Yes. Each result carries a 95% confidence interval from a transparent IEC 62232 / GUM Type-B uncertainty budget (antenna pattern, EIRP, position, reference-level interpolation and field model), combined in quadrature and expanded by k = 2. The default half-widths are representative desktop-assessment values, clearly labelled as such, and the dominant antenna-pattern term shrinks when measured patterns are imported.

What is the audit digest for?

Reproducibility. Every assessment carries a SHA-256 audit ID derived from only the result-determining inputs plus the engine method version, with cosmetic and UI state excluded. The same physical assessment always produces the same ID, and any change that could move a number changes it, so a report can be regenerated and defended, or a discrepancy detected, from the ID alone.

How does co-location apportionment work, and is it a regulatory requirement?

Compliance at a shared site is cumulative across every operator's sources, but responsibility is per licensee, so site sharing arrangements allocate each operator a share of the limit. The tool groups transmitters by operator (auto-filled from the ACMA licensee on import), evaluates each group's contribution at the worst publicly-accessible point, and tests it against its allocated share (equal splits by default, or the custom percentages of your sharing arrangement), plus the limit headroom remaining for a prospective co-locator. The share scheme itself is contractual site policy, not a regulatory formula, and the tool says so: the regulatory verdict is always the cumulative total at or below 100% of the reference level.

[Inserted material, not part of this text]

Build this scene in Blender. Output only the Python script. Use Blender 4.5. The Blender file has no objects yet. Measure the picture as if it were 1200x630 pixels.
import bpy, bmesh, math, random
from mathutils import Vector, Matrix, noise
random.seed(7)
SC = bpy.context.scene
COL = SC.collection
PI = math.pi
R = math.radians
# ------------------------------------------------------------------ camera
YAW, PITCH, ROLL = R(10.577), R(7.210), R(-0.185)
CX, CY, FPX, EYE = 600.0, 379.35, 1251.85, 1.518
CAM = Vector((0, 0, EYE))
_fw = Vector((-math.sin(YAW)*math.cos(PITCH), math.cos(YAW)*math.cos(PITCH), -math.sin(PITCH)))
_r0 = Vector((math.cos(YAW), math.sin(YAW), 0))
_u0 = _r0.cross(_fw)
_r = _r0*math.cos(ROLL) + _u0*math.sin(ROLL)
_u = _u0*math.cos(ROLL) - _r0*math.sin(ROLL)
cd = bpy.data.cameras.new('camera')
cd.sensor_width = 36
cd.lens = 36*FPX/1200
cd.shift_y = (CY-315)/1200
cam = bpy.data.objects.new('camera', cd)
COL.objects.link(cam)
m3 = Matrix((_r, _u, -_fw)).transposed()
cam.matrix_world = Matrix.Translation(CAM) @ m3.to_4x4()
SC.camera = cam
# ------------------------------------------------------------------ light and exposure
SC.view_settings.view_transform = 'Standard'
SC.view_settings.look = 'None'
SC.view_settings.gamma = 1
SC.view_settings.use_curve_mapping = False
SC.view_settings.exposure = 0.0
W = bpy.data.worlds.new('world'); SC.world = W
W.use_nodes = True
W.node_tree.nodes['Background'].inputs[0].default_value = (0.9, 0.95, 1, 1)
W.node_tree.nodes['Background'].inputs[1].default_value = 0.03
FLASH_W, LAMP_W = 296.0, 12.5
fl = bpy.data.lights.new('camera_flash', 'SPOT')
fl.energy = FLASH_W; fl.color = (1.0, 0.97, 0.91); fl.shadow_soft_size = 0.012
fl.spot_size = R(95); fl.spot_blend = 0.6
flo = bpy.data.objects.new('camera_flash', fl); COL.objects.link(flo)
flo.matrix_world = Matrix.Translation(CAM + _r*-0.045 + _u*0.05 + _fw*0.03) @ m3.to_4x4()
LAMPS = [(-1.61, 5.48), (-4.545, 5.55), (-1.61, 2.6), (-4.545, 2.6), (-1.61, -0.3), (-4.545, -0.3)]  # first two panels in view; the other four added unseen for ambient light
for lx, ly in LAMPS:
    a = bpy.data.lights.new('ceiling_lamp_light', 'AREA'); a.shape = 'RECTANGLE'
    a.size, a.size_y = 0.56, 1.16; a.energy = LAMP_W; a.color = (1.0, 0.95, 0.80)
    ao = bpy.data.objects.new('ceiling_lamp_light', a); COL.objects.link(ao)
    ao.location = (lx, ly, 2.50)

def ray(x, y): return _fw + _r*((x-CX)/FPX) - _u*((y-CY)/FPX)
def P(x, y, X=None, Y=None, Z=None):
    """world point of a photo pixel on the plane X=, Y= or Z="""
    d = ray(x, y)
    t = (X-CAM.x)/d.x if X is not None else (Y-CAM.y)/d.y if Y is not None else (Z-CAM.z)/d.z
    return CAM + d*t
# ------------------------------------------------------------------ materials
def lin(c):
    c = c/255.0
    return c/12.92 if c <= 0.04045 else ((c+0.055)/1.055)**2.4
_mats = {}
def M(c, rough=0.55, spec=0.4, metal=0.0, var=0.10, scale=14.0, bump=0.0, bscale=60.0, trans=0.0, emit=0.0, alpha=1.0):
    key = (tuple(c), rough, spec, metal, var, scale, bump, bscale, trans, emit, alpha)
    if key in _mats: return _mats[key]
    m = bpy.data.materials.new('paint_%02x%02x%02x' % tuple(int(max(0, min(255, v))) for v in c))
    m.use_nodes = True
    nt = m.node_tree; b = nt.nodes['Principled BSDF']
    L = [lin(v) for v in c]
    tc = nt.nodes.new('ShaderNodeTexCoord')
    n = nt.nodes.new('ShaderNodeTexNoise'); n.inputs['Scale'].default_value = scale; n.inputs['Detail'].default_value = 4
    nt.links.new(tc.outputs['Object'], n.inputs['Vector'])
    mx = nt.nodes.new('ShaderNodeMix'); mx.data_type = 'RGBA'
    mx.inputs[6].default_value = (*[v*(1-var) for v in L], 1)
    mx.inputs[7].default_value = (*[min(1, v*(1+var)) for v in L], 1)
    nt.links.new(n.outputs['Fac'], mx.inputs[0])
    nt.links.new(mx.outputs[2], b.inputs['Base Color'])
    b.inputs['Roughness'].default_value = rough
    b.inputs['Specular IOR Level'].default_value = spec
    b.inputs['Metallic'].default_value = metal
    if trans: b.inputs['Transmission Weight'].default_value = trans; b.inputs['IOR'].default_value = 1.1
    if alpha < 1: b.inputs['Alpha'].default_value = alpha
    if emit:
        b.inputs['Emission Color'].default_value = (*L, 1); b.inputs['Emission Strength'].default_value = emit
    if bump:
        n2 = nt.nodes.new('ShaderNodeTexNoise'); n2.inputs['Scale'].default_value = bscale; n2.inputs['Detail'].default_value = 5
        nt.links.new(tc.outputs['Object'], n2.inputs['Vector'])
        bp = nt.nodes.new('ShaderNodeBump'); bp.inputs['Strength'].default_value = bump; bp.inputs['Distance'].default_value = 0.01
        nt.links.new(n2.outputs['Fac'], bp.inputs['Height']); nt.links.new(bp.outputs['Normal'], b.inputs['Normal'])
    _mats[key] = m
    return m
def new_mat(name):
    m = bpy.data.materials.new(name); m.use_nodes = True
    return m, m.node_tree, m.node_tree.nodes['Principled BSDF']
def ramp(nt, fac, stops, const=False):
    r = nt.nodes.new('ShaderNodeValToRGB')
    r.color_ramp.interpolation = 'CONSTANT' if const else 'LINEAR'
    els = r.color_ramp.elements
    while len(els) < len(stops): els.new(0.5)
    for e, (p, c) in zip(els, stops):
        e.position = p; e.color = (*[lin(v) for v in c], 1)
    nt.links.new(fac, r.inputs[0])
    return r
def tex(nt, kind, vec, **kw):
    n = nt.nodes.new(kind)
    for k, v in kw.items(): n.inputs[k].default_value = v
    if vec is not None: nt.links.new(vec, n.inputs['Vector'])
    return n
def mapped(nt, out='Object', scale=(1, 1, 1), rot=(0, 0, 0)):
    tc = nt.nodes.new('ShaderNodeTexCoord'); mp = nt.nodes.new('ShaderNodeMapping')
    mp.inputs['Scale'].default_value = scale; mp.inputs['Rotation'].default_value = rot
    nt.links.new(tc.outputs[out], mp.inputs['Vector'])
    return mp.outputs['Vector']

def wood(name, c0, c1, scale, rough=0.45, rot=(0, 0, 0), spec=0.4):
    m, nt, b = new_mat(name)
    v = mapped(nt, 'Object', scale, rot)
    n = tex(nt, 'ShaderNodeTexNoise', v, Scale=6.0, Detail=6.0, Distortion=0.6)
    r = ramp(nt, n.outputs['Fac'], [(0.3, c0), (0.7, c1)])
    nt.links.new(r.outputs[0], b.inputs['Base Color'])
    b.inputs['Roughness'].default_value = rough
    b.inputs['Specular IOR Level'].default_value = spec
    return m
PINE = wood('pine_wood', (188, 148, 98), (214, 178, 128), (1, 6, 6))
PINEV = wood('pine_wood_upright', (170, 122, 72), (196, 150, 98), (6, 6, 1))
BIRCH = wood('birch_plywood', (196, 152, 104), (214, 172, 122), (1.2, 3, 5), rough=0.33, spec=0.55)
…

Can it replace an on-site measurement survey or a certified assessment?

No. It is an IEC 62232-aligned modelling tool for planning, exclusion-zone scoping and desktop compliance, and it is deliberately conservative. A definitive sign-off should use measured antenna patterns and, where required, on-site measurement, and remains the responsibility of a competent assessor. The tool is ideal for scoping where a survey should focus, and it can import a survey CSV to report a modelled-vs-measured calibration offset.

What is the difference from the Antenna Power Density calculator?

The Antenna Power Density calculator answers the single-transmitter, single-distance question. The RF EME Exposure Modeller is the 3D, multi-transmitter, whole-site environment: it sums many sources, renders the exclusion zone spatially, imports the licensed set from ACMA, supports measured patterns, plans worker climbs, tracks named receptors, states an uncertainty, and produces a site compliance report with a reproducible audit ID. Use the calculator for a quick single-source number; use the modeller for a real multi-carrier site.